Wednesday, June 26, 2013

Bad Duck, Bad: Oregon Football Slapped With Meaningless Penalty

Posted By on Wed, Jun 26, 2013 at 11:15 AM

The truest sign that your athletic program has reached the pinnacle of college sports has nothing to do with trophies, bowl victories, Final Fours or even flashy uniform combinations. Instead, it seems, it's all about the penal system.

Welcome to the club, University of Oregon football.

The Ducks and their 8,675,309 different ways to wear its highlighter yellow, green, black, white, silver and (eventually) full-color-spectrum unis, were issued a relatively harmless punishment by the NCAA on Wednesday for football recruiting violations from a few years back that more or less revolved around the use of a recruiting service. And for a player that never came to Eugene.

The nuts and bolts of the penalties: Oregon gets three years of 'probation,' which essentially means nothing in the eyes of high school juniors and seniors, who really only care about the street cred they'll get for having a helmet with wings on it; the reduction of one scholarship each of the next three years, which means that they'll be short a third-stringer for a few seasons; and some individual penalties assessed on coaches who aren't there anymore (how's the weather in Philly, Chip Kelly?) and who likely won't be in the college game again anytime soon.

What the penalty does not include, though, is any ban on the postseason, or the ultimate NCAA 'death penalty,' that being a ban on TV appearances.

That said, what really will come of this? Not much, it seems. It's not like USC, which couldn't participate in a bowl game two years ago, and as a result (along with an overall mismanagement of a gold mine of talent and recruiting base by coach Lane Kiffin) is suddenly a middle-of-the-pack program. That's not happened to Oregon, and as long as they continue to get a steady stream of Nike money and advanced Nike equipment and gear, expect the Ducks to shake off this 'punishment' with barely a few lost feathers.

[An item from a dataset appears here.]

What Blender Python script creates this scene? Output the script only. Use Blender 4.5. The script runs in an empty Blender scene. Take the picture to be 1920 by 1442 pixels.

Sadly, it appears that getting wrapped up in such a recruiting scandal, if you want to call it that, is par for the course in college sports. Arizona's closest brush with this came in basketball at the tail end of the Lute Olson era, when his signature on a letter sent out to prospective recruits who would be playing in an amateur hoops tourney at McKale violated some rule or another, but the extent of that situation was 'don't do that again.'

Nothing remotely like Oregon's situation has occurred with UA football, which might explain why the Wildcats have never been considered an elite program. Instead, Arizona football's history includes getting put on the cover of Sports Illustrated in 1994 as a projected No. 1 team (insert SI Jinx conspiracy theories here) and not much else, other than some farcical sideline video of Mike Stoops losing his sh*t or John Mackovic famously saying 'at least they can't say I was a cheat' as he packed up his desk following a woeful 2 1/2-year stint running the program into the ground 10 years ago.